▶ [Request]:
Write out each line in which the string "scene" is present.

▶ [Provided material]:
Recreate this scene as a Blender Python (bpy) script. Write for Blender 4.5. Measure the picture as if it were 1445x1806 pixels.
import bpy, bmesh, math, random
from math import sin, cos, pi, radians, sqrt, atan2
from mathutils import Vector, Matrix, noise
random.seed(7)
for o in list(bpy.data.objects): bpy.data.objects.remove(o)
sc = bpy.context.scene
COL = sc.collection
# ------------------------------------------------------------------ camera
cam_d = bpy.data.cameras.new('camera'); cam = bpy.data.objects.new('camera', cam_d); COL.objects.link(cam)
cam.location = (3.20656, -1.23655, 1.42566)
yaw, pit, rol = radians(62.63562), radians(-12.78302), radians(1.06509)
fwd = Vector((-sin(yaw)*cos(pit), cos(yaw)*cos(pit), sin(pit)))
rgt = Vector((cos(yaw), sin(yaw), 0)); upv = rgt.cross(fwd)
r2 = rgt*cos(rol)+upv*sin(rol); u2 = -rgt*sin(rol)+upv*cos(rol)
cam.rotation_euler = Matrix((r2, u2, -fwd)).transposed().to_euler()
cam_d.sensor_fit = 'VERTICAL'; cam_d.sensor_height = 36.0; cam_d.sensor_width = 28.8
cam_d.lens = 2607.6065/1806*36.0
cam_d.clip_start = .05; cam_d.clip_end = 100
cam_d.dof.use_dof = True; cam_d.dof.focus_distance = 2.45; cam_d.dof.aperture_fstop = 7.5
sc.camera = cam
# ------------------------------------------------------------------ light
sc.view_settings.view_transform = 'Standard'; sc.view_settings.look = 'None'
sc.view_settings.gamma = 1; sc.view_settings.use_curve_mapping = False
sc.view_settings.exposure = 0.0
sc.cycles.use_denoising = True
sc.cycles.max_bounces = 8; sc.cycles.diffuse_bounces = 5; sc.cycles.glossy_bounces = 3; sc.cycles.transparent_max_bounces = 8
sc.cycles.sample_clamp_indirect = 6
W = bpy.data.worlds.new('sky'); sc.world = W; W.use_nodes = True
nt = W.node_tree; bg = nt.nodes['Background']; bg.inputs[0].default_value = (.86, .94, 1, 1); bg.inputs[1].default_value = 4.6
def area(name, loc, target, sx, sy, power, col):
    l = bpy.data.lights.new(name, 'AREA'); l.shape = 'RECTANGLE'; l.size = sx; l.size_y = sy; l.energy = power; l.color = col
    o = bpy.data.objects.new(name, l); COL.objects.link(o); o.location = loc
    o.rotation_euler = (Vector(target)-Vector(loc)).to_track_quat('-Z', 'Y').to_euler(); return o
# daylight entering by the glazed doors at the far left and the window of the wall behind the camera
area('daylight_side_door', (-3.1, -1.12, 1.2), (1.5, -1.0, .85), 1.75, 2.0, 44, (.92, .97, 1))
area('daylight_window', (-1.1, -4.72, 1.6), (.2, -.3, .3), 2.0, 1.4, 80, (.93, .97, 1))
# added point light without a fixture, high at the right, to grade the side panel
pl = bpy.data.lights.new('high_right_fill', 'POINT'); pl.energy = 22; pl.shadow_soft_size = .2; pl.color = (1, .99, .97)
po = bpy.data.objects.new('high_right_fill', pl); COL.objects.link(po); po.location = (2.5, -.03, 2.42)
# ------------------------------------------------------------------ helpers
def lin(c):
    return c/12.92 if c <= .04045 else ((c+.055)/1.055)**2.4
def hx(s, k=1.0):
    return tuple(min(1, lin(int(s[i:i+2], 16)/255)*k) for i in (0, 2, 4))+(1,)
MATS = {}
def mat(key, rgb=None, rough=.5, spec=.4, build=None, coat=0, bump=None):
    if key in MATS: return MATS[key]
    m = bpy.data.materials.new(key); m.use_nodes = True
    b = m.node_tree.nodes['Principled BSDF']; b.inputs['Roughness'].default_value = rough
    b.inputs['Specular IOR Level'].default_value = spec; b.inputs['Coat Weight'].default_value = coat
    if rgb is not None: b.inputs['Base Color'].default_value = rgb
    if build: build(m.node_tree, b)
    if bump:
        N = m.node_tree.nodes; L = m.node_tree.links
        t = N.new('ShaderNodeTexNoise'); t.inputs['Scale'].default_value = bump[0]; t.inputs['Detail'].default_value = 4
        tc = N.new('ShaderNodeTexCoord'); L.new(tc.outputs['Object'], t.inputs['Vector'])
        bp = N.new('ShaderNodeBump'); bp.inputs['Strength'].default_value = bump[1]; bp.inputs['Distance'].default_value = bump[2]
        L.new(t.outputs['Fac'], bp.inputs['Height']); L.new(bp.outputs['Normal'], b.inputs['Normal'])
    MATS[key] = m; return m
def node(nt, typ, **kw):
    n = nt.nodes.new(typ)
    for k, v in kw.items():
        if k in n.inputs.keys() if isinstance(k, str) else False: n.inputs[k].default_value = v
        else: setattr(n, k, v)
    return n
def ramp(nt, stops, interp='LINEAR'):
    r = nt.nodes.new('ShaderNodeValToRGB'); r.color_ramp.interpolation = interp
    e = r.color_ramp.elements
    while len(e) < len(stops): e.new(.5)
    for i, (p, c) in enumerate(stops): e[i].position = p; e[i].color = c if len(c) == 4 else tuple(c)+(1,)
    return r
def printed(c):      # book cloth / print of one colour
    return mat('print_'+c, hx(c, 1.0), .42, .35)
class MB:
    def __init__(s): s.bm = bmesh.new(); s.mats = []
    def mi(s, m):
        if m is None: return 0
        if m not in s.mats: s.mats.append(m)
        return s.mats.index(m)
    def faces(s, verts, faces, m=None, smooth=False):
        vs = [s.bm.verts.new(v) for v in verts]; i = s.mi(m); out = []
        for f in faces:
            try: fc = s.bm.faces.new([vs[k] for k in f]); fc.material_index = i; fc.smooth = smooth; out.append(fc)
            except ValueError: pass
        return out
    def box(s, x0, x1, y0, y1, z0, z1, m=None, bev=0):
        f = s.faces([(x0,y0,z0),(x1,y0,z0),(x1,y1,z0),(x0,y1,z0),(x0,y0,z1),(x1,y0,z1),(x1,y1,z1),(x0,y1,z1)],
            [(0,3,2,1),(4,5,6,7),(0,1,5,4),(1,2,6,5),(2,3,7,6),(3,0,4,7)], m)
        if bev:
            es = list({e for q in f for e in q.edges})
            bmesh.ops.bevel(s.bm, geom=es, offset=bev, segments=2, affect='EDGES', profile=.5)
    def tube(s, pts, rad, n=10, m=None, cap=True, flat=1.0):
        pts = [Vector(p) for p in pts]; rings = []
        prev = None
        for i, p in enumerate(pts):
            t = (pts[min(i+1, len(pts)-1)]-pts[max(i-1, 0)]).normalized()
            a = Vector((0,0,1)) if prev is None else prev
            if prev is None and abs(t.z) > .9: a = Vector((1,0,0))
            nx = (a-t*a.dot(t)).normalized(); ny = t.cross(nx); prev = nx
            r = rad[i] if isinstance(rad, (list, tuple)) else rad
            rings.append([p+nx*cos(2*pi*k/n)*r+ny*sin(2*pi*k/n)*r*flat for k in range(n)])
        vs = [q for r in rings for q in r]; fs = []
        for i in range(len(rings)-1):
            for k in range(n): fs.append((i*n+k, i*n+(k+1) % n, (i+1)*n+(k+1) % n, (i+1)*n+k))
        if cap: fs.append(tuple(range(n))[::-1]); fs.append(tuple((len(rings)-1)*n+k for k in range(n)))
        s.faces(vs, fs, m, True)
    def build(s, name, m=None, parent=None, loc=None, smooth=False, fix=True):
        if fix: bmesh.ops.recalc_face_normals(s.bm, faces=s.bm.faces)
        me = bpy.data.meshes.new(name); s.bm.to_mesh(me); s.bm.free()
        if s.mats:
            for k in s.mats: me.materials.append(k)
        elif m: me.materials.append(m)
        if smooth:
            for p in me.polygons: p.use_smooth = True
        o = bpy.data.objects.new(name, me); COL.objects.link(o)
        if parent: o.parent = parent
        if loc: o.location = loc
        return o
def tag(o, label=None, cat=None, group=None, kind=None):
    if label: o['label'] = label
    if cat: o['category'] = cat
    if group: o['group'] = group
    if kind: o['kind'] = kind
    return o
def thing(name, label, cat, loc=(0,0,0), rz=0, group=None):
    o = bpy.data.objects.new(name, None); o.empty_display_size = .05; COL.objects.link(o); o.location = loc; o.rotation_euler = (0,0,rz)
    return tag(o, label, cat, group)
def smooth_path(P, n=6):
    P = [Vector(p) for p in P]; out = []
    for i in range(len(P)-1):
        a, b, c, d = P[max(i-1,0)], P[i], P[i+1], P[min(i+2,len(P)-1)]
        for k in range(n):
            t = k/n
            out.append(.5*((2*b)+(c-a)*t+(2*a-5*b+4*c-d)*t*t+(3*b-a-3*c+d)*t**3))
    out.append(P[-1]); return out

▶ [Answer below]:
Recreate this scene as a Blender Python (bpy) script. Write for Blender 4.5. Measure the picture as if it were 1445x1806 pixels.
sc = bpy.context.scene